Berbagai upaya penguasaan lembaga penegak hukum oleh pemerintah sudah cukup di tentang oleh publik pendukungnya sendiri yakni para pegiat HAM dan pegiat anti korupsi tapi nampaknya tidak cukup mendapat perhatian.
Benteng terakhir untuk menghentikan upaya pemerintah menguasai lembaga penegakan hukum adalah KPK.
Benar saja, publik benar-benar mendapatkan pintu masuk untuk mencegah penguasaan lembaga hukum oleh pemerintah ketika KPK menetapkan Calon Kapolri yang sudah lama terindikasi Korupsi dengan istilah populer rekening gendut sebagai tersangka.
KPK yang berani dan mau melawan untuk menghentikan upaya pemerintah yang mengarah pada otoritarian dan terbentuknya monster politik akhirnya juga mendapat serangan dan pukulan balik.
Berbagai kelemahan KPK pun di ungkap dan di jadikan amunisi serangan balik kubu pemerintah melalui Polri, jadi dalam hal ini publik melihat polri sebagai bidak catur politik dari Mega-Paloh dan mungkin juga Kalla.
Nah dalam konteks ini, kelihatannya publik harus memilih dan cermat dalam bersikap.
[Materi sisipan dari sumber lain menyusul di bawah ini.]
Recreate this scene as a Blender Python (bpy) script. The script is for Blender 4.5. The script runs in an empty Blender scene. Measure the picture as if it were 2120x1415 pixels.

Apakah ini moment yg tepat untuk menembak KPK utk memperbaiki berbagai kelemahannya yang sekarang untuk dijadikan amunisi serangan balik menghancurkan KPK
Sementara di sisi lain kita bisa kehilangan fokus pada pergerakan Monster yang luar biasa yang sedang merangkai kekuatan dan kekuasaan dalam satu kendali yang nantinya akan mengunci semua celah penegakan hukum untuk menindak pelanggaran hukum yang mungkin sekarang sedang di rencanakan oleh sang monster politik itu.
Kalau kekuasaan semua lembaga penegak hukum itu sdh berada dalam satu kendali yakni presiden dan partai-partai aliansi penguasa, maka siapakah yg akan membongkarnya nanti,
Ketika penguasa benar -benar melakukan tindakan besar dalam soal ekonomi nasional yg terindikasi korupsi.
Siapakah yang akan menindak kalau semua lembaga penegakan hukum berada di tangan presiden dan aliansi koalisi itu?
Juga pertanyaannya untuk apa mereka berupaya menguasai semua lembaga penegakan hukum itu, bukankah itu melanggar etika yang sering mereka gembar gemborkan waktu kampanye, kalau bukan mereka akan melempangkan jalan praktek KKN yang sudah mulai merebak itu.
Pertanyaan dari dalam hati yang paling dalam adalah, apakah kita percaya bahwa aliansi politik dan koalisi politik yang sekarang sedang berkuasa ini tidak akan melakukan Korupsi dan pelanggaran hukum, apakah mereka tidak akan mengumpulkan modal melalui berbagai kebijakan dan proyek yg ada pada kewenangannya?
Siapakah yang akan menindaknya nanti, siapakah yg akan mengontrolnya secara hukum nanti kekuasaan itu.
Tidak khawatirkah kita pada hal itu, pengalaman Orde baru tidakkah cukup memberikan gambaran atas penumpukan kekuasaan hukum pada penguasa, dan kita perlu 30 tahun lebih untuk menghentikannya.
Juga pertanyaan siapa yang bisa mengontrol penguasa yg sdh menguasai semua lembaga penegakan hukum itu, kalau penguasa itu akan menggunakannya untuk menghabisi lawan-lawan politiknya, semua orang yang kritis tiba-tiba di tangkap, media yang kritis juga di tersangkakan dengan dan entah apa saja bisa menjadi alasan untuk menghabisinya nanti.
Untuk menjinakkan media memang tidak bisa melalui UU pers tapi pemerintah bisa saja mengintervensi polisi untuk menjadikan tersangka pada wartawan atau crew media kasus-kasus yang sepele seperti terjadi pada Abraham Samad dan Bambang Widjoyanto.
Siapa yang yakin bahwa ini tidak akan terjadi, mudahnya membuat pimpinan KPK sekarang jadi tersangka apakah tidak cukup untuk menjadi alasan kekhawatiran itu.
Kalau upaya sang monster sukses menguasai Polri dan sekaligus menghancurkan KPK maka selangkah lagi situasi mengkhawairkan itu akan berjalan, terjadi dan Terwujud.